We need to find the frequency of revolution of an electron moving at a right angle to the Earth's magnetic field.

1. Identify the Given Parameters

• Magnetic field ($$B$$) = $$1 \times 10^{-4}\text{ Wb m}^{-2}$$ (or Tesla, $$\text{T}$$)
• Mass of an electron ($$m$$) = $$9.0 \times 10^{-31}\text{ kg}$$
• Charge of an electron ($$e$$) = $$1.6 \times 10^{-19}\text{ C}$$
• Kinetic energy = $$0.1\text{ keV}$$ (Note: Since the electron moves at a right angle, its path is perfectly circular. The frequency of revolution in a magnetic field is independent of its speed or energy).

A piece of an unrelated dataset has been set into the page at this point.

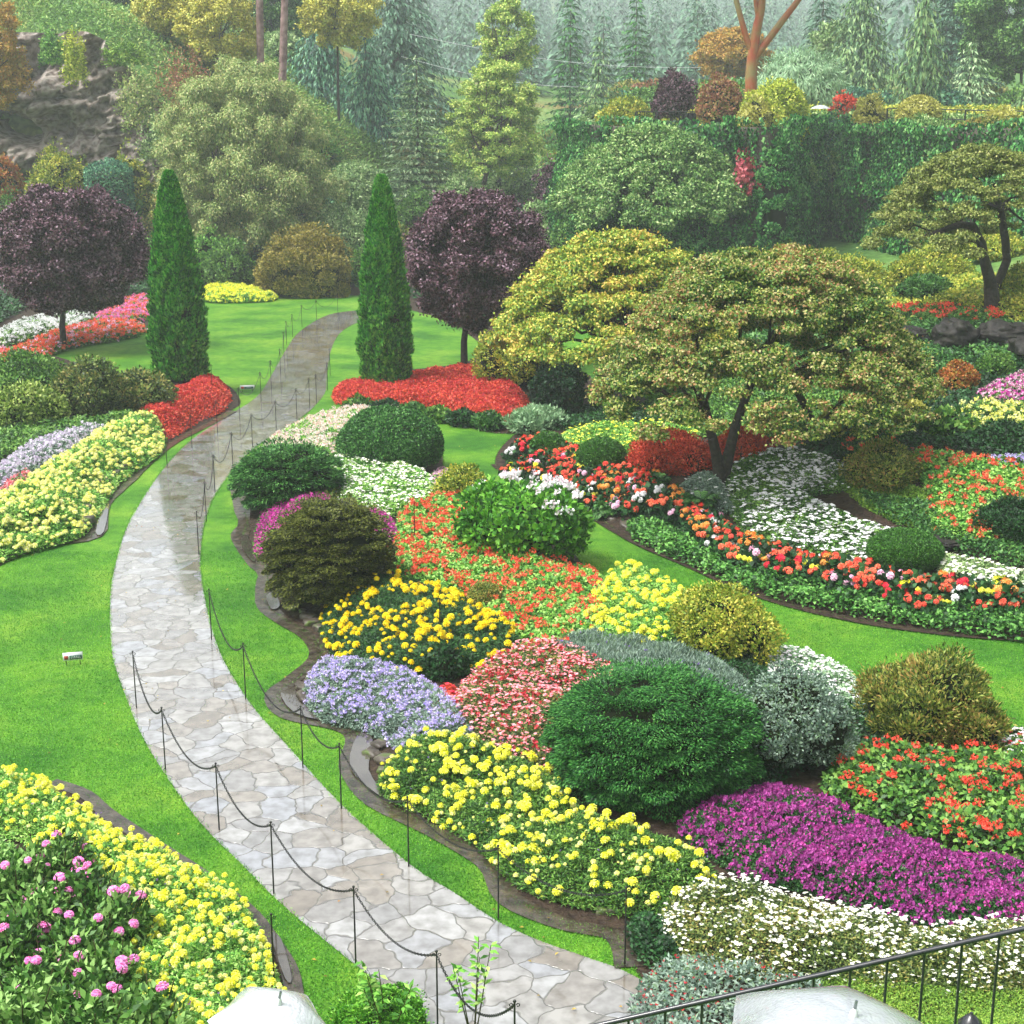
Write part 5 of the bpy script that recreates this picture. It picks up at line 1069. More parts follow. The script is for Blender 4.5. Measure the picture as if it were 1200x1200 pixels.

2. Formula for Frequency of Revolution

When a charged particle moves perpendicular to a uniform magnetic field, the magnetic force provides the necessary centripetal force:

$$evB = \frac{mv^2}{r} \implies \frac{v}{r} = \frac{eB}{m}$$

Since the angular frequency is $$\omega = \frac{v}{r} = 2\pi f$$, the cyclotron frequency ($$f$$) is given by:

$$f = \frac{eB}{2\pi m}$$

3. Calculation

Substitute the given values into the frequency formula:

$$f = \frac{1.6 \times 10^{-19} \times 1 \times 10^{-4}}{2 \times 3.14 \times 9.0 \times 10^{-31}}$$

$$f = \frac{1.6 \times 10^{-23}}{56.52 \times 10^{-31}}$$

$$f \approx 0.0283 \times 10^8\text{ Hz} = 2.83 \times 10^6\text{ Hz}$$

Conclusion

The frequency of revolution of the electron is approximately $$2.8 \times 10^6\text{ Hz}$$, which matches Option C.